Structural and magnetic properties of ultrathin Ni/Fe bilayers grown epitaxially on Ag(001)

Abstract
Ultrathin epitaxial single bilayers of Ni/Fe were grown on Ag(001) substrates by means of molecular-beam epitaxy. The growths were monitored by reflection high-energy electron diffraction, x-ray photoemission, and Auger-electron spectroscopies. The Ni grows in the pure bcc structure for the first 36 monolayers and then reconstructs into a modified bcc phase for larger Ni thicknesses. The magnetic properties of the bilayers were studied using ferromagnetic resonance and Brillouin light scattering.

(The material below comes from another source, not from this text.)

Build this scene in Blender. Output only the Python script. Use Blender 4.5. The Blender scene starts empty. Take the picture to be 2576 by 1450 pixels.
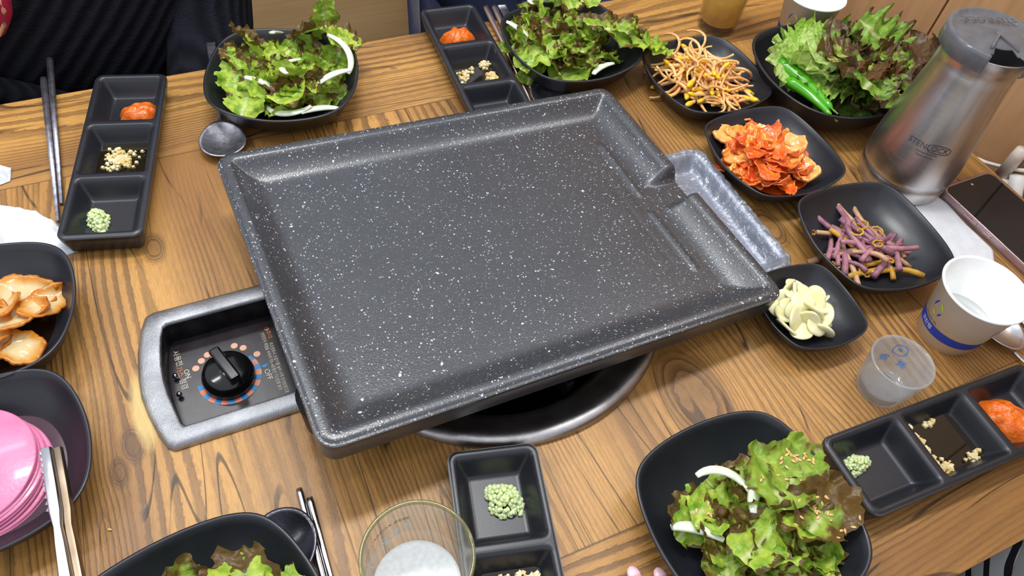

The pure bcc Ni overlayers have no effect on the magnetic properties of the ultrathin Fe layers. Reconstructed Ni overlayers create a large in-plane anisotropy with fourfold symmetry in the bilayers with the easy axis along the Fe[100] crystallographic direction. A theory of exchange-coupled layers is presented. It is shown that for strongly exchange-coupled layers the bilayer magnetic properties are given by a linear combination of the magnetic properties of the individual layers, with coefficients for each layer given by the product of the magnetic moment per atom and the number of monolayers. The fourfold anisotropy agrees well with the bilayer theory and its value can be controlled by the appropriate choice of the individual layer thicknesses. These large in-plane anisotropies with fourfold symmetry are not common in 3d transition metals and it is unique that they are a result of misfit dislocations created during the Ni lattice reconstruction.